About printer’s marks

When you prepare artwork for printing, a number of marks are needed for the printer device to register the artwork elements precisely and verify correct color. You can add the following kinds of printer’s marks to your artwork:

Trim Marks

Fine (hairline) horizontal and vertical rules that define where the page should be trimmed. Trim marks can also help register (align) one color separation to another.

Registration Marks

Small targets outside the page area for aligning the different separations in a color document.

Color Bars

Small squares of color representing the CMYK inks and tints of gray (in 10% increments). Your service provider uses these marks to adjust ink density on the printing press.

Page Information

Labels the film with the name of the artboard number, the time and date of printout, the line screen used, the screen angle for the separation, and the color of each particular plate. These labels appear at the tops of the images.

Printer’s marks
Printer’s marks

A. Star target (not optional) B. Registration mark C. Page information D. Trim marks E. Color bar F. Tint bar 

Add printer’s marks

  1. Choose File > Print.
  2. Select Marks & Bleed on the left side of the Print dialog box.
  3. Select the kinds of printer’s marks you want to add. You can also choose between Roman and Japanese-style marks.
  4. (Optional) If you select Trim Marks, specify the width of trim-mark lines and the offset distance between the trim marks and the artwork.
    Note:

    To avoid drawing printer’s marks on a bleed, be sure to enter an Offset value greater than the Bleed value.

About bleeds

Bleed is the amount of artwork that falls outside of the printing bounding box, or outside the crop area and trim marks. You can include bleed in your artwork as a margin of error—to ensure that the ink is still printed to the edge of the page after the page is trimmed or that an image can be stripped into a keyline in a document. Once you create the artwork that extends into the bleed, you can use Illustrator to specify the extent of the bleed. Increasing the bleed makes Illustrator print more of the artwork that is located beyond the trim marks. The trim marks still define the same size printing bounding box, however.

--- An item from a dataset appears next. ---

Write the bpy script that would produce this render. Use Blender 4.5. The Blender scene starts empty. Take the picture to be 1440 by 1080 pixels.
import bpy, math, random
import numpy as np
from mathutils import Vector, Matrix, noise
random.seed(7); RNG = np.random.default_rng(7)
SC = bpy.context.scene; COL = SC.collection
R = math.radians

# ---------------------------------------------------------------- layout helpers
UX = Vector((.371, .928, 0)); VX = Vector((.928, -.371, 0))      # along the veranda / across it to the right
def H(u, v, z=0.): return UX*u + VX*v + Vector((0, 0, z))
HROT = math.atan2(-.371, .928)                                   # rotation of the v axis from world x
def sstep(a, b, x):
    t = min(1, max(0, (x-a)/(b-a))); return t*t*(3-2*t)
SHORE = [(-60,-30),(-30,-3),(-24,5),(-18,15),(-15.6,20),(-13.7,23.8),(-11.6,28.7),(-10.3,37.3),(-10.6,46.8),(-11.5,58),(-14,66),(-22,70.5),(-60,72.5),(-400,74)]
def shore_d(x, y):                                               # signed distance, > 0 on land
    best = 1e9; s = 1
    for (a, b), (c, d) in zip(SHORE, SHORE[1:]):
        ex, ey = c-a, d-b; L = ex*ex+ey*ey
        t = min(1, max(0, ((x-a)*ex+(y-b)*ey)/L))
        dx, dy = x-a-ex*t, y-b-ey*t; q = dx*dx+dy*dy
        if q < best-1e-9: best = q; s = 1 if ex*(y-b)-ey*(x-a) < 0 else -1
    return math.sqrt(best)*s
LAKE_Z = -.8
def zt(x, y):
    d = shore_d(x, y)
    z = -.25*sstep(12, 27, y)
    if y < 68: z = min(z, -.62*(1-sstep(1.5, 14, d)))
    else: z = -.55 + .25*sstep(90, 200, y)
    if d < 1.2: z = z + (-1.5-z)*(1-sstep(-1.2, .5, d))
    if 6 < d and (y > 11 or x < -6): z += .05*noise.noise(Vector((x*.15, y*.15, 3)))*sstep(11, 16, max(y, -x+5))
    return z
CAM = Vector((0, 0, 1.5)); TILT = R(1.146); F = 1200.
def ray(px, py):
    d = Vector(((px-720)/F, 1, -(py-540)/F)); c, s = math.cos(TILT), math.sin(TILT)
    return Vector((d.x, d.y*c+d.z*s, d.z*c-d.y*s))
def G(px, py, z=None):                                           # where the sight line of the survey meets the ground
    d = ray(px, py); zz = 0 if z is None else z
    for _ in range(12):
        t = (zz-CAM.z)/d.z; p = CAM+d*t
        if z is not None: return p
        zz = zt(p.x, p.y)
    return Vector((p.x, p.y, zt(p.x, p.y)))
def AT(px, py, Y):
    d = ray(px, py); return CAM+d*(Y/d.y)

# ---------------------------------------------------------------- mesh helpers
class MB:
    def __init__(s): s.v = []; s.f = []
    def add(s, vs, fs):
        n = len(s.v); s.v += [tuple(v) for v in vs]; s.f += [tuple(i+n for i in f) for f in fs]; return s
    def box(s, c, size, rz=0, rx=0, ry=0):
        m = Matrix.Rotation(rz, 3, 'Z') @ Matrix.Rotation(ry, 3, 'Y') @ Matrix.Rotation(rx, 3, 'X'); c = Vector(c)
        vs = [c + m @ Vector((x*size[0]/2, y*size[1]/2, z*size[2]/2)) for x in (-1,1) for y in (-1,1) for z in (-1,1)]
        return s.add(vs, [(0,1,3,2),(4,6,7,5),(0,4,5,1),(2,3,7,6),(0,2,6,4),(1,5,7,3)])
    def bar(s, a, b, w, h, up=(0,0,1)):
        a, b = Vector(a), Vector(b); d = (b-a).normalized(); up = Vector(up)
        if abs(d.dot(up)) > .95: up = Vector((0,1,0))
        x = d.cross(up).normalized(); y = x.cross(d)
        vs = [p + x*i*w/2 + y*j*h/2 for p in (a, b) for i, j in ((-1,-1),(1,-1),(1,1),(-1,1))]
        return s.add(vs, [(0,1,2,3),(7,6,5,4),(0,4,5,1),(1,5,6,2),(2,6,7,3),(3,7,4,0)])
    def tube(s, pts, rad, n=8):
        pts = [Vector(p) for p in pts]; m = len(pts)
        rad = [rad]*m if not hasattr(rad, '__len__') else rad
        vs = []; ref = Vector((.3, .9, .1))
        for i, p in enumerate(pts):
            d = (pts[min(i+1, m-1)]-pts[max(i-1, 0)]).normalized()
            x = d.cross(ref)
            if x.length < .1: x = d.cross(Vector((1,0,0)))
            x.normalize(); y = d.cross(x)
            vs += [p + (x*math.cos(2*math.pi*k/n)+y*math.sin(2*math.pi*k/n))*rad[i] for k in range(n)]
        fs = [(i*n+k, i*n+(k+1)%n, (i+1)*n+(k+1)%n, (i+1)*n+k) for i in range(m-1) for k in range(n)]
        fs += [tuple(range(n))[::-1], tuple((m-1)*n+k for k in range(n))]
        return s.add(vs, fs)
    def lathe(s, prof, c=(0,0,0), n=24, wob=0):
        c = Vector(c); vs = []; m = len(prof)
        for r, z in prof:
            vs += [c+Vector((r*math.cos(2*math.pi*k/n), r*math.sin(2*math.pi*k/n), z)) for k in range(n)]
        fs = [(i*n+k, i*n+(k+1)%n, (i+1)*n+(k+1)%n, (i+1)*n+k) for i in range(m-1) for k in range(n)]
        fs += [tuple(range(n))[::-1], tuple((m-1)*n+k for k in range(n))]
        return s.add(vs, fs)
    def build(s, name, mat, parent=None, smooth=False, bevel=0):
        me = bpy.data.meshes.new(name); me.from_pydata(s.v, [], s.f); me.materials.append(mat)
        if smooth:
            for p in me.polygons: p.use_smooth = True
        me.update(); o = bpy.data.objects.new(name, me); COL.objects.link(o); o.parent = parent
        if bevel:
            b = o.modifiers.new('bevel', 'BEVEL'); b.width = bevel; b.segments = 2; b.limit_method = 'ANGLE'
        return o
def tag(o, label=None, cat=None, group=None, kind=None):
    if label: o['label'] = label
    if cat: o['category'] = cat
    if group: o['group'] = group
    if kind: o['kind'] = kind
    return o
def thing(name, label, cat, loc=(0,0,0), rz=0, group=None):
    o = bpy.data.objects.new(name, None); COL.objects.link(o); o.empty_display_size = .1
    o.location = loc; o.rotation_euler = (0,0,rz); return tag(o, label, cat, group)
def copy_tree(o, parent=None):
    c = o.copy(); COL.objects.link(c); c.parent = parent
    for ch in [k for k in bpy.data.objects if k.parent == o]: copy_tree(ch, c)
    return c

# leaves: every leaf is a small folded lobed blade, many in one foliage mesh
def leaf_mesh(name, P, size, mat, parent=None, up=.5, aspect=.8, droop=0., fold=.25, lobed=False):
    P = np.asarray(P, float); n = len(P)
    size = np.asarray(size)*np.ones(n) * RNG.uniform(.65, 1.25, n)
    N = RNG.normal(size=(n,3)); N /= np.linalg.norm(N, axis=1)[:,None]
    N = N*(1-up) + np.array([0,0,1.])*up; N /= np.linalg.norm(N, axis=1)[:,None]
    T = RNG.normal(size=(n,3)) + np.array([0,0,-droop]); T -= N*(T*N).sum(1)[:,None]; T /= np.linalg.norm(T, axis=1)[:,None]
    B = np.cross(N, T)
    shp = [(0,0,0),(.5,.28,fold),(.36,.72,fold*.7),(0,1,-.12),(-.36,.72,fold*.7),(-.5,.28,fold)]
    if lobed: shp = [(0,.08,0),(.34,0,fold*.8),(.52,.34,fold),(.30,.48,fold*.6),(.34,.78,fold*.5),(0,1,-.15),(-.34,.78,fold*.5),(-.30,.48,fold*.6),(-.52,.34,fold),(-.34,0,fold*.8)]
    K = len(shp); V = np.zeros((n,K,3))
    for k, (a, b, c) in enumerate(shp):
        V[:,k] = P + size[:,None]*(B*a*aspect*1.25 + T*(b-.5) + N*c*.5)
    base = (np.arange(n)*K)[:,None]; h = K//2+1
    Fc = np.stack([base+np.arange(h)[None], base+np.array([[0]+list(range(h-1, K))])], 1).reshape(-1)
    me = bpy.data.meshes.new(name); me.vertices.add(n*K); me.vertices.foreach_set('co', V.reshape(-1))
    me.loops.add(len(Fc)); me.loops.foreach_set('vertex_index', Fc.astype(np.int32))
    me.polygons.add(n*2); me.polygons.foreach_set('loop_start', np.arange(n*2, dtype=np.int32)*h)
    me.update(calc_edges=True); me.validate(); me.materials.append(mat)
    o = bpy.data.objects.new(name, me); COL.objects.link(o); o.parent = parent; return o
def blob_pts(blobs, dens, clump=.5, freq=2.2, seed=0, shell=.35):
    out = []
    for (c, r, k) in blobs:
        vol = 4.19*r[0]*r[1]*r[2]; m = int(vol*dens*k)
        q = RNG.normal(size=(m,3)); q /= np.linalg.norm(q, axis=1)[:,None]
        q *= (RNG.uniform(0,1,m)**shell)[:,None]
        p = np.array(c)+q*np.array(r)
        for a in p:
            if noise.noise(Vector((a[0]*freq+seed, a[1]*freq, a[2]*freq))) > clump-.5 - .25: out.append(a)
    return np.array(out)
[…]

The size of the bleed you use depends on its purpose. A press bleed (that is, an image that bleeds off the edge of the printed sheet) should be at least 18 points. If the bleed is to ensure that an image fits a keyline, it needs to be no more than 2 or 3 points. Your print shop can advise you on the size of the bleed necessary for your particular job.

Add a bleed

  1. Choose File > Print.
  2. Select Marks & Bleed on the left side of the Print dialog box.
  3. Do one of the following:
    • Enter values for Top, Left, Bottom, and Right to specify the placement of the bleed marks. Click the link icon  to make all the values the same.

    • Select Use Document Bleed to use the bleed settings defined in the New Document dialog box.

    The maximum bleed you can set is 72 points; the minimum bleed is 0 points.